Given the surge in popularity of cryptocurrencies over the past few years, mining has become a seriously lucrative endeavor. All over the world miners have set up operations, big and small, as they look to capitalize on dwindling Bitcoin rewards from processing transactions and validating the blockchain.

With plenty at stake, the costs of setting up even a small operation can be hefty, from the actual hardware to cooling systems and electricity consumption. However, those with enough capital to buy the best hardware, namely ASIC miners, put themselves in a commanding position.

But that also makes them a target for criminals. Whether these crooks want to hack your system and steal your valuable cryptocurrency or make off with your physical hardware, the potential dangers are real.

The latter scenario grabbed headlines this month, as over 600 computers used to mine Bitcoin have been seized in China, valued at over $2 mln alone.

From Iceland to China?

The seized equipment is being linked to a series of thefts in Iceland late last year. Three separate incidents spanning from December to January led to a total of 600 computers being stolen by a number of culprits.

The Associated Press reported that eleven people were initially arrested, while two men were kept in custody for the burglaries -- one of which took place in January at a data center that was housing computers used for Bitcoin mining.

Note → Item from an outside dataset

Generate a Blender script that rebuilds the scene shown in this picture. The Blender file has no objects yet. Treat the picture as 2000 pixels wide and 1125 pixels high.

Icelandic IT firm Advania produced surveillance footage of thieves stealing computers from a data center in Reykjanesbær in January, which positively identified the two men that were in custody, according to local news outlet Visir.

In April, one of the culprits managed to escape from custody and fled to Sweden using a fake passport to board a flight to Stockholm. Sindri Þór Stefánsson later said he would return to Iceland in a statement. He claimed he had the right to travel at the time since his custody ruling had expired on April 16.

To date, Icelandic authorities have been unable to trace the stolen equipment. Police had asked IT service providers, electricians, and storage units in the country to report any unusual spikes in power use in the hopes they could track down the stolen mining computers.

Two months later, Chinese police seized 600 computers in Tianjin in what seems to be more than just a crazy coincidence. The operation caught the attention of Tianjin police after the local power grid operator reported abnormal electricity usage at the location where the equipment was being operated.

Given that the number of computers is exactly the same, there’s a good possibility they could be the PCs from Iceland. Icelandic police have reached out to Chinese authorities to try and link the two cases.

Still need to be connected

Icelandic authorities are still waiting on their Chinese counterparts to respond to their requests for collaboration. If and when they do, it shouldn’t be difficult to link the computer equipment at the very least. Given that the computers were stolen from Advania’s data center, it’s almost certain that the serial numbers of components will be available.

This could then be cross-checked with the computers seized in Tianjin to positively link the hardware. While the owners of the hardware will no doubt be pleased to recover their property, the investigation has the potential to uncover a nefarious crime syndicate.

Icelandic police commissioner Olafur Helgi Kjartansson was quoted saying, “This is a grand theft on a scale unseen before,” adding that it was a “highly organized crime”. With numerous suspects being investigated in both China and Iceland, authorities have the chance to apprehend criminals that are preying on the cryptocurrency community.